If the Legislative passes a law and the Executive signs it, then ipso facto it has -already- been ruled as valid by two of the three branches of government, or at least, that's how the Balance of Powers work. What the Judicial branch did is usurp power that was not granted to it which, I'm pretty sure, is an act of treason.
That's not a workable system. If the Constitution is supposed to protect against the tyranny of the majority, but yet anything passed by the Legislative and signed by the Executive is automatically valid Constitutionally, then there is no protection. If you had a Congress and President that agreed that interracial marriage could be made illegal, or that consentual homosexual sex was a crime, or that searching people's homes no longer required a search warrant, then under your system that would settle it. Having the Constitutionality of acts decided by the two branches that are directly beholden to the popular vote is not a good idea.

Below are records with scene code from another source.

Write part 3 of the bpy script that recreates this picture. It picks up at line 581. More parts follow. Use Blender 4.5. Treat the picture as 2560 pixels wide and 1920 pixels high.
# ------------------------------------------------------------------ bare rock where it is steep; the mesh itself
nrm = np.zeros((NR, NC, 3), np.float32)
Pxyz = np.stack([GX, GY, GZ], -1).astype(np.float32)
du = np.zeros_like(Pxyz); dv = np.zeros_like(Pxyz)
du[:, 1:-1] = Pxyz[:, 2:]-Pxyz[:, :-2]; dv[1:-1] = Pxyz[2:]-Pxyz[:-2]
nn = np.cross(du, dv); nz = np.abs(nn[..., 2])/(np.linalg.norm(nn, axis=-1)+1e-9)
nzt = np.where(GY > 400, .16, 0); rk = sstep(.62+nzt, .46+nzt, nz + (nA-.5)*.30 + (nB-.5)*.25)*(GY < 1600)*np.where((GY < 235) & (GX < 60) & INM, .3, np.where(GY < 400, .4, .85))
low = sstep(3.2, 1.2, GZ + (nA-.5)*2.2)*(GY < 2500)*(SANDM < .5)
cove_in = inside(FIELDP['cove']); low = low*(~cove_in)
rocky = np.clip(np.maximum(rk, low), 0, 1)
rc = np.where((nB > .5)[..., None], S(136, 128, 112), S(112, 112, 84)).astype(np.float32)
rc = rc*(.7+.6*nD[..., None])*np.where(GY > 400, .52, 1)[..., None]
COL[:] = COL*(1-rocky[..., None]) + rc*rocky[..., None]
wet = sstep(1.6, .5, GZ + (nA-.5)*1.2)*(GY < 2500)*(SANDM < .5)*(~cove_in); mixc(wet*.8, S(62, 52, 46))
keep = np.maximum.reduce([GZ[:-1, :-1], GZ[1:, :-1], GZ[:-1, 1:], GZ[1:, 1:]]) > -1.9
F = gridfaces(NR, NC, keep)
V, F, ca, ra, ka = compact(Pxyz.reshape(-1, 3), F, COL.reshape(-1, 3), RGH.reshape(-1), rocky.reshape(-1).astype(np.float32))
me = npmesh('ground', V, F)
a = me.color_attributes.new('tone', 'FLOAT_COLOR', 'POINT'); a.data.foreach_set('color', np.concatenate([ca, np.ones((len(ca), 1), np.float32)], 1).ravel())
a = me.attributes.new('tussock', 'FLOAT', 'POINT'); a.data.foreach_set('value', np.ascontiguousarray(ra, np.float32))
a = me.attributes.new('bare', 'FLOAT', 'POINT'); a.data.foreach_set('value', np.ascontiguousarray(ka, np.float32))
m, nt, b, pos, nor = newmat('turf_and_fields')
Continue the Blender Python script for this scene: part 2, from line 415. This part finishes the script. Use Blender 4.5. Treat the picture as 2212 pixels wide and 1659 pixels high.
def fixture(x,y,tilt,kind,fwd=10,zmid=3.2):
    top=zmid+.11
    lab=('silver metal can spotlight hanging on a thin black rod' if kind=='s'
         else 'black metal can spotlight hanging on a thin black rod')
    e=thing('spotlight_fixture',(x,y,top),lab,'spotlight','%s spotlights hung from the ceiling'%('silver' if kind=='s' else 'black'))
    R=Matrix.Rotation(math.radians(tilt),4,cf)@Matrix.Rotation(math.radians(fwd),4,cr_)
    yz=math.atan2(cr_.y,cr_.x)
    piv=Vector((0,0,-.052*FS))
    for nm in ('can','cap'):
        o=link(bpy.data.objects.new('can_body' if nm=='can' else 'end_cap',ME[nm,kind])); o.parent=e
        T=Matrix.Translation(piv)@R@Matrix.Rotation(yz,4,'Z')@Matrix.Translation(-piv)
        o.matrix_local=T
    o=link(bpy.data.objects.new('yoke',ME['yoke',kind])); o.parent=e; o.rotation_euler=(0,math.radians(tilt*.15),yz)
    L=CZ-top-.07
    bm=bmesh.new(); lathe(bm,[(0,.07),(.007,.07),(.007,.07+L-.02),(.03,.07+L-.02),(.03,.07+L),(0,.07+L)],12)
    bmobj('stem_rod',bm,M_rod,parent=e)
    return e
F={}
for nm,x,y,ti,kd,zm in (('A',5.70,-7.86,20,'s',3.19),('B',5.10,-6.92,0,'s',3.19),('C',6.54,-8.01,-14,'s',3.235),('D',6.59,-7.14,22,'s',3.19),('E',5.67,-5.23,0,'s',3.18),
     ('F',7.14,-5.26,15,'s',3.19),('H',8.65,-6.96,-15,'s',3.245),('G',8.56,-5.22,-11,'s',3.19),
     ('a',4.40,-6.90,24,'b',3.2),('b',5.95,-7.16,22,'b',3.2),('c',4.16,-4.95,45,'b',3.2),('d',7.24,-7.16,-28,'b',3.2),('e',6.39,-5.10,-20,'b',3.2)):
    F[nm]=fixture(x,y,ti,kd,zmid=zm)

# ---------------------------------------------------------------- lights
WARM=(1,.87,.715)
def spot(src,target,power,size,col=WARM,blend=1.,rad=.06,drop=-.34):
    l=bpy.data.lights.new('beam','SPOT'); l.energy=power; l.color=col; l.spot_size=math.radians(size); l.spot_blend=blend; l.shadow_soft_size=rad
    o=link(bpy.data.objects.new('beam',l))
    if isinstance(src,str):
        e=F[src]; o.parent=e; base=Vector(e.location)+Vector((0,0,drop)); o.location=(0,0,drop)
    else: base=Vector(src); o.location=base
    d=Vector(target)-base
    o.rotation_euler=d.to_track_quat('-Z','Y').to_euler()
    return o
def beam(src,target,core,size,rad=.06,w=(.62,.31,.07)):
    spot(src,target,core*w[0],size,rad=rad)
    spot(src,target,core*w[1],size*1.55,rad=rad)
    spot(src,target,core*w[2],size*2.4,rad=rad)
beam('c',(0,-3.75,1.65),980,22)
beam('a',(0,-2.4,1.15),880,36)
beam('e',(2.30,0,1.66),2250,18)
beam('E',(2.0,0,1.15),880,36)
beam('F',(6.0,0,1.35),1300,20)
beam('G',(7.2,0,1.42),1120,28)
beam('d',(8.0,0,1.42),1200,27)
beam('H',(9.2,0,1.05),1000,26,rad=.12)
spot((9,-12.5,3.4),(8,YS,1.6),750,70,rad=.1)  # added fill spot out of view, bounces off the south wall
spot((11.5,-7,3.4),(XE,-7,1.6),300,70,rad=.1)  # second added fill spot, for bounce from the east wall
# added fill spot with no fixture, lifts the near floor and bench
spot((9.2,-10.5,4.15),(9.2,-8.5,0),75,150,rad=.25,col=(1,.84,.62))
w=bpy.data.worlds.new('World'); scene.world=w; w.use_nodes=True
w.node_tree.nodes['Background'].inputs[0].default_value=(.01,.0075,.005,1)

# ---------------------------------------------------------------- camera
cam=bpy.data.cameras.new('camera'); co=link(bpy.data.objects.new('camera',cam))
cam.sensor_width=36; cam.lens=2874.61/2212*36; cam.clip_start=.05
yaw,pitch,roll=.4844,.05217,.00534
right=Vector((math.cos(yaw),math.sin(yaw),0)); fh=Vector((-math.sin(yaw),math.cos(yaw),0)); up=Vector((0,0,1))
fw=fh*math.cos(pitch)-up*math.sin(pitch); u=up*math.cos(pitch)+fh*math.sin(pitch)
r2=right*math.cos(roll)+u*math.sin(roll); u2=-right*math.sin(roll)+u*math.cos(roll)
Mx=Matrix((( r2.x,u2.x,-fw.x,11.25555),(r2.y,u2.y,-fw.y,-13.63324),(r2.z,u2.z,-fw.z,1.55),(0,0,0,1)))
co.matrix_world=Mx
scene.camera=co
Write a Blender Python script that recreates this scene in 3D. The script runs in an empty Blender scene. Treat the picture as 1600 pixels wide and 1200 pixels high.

Your system provides no protection against the Judicial branch - a small group of people who are not elected and are in office for life. At least with my system, two of the branches have to work together and, even then, can only make laws which may well be replaced in four years. It just occurred to me that what we've got here is a dispute between Hamiltonian (you) and Jeffersonian (me) styles of government. I'm not a fan of Hamiltonian government. We would have been a lot better off if Aaron Burr had pulled his trigger a few decades before he did.
Yeah, but ultimately you have to have a final arbiter and that branch is the weakest. They have no enforcement mechanism, no army or police. They're subject to impeachment, if it comes to that. On many issues the legislative can overrule them by statute. On Constitutional issues they can be overruled by Amendment or by subsequent decisions of later courts.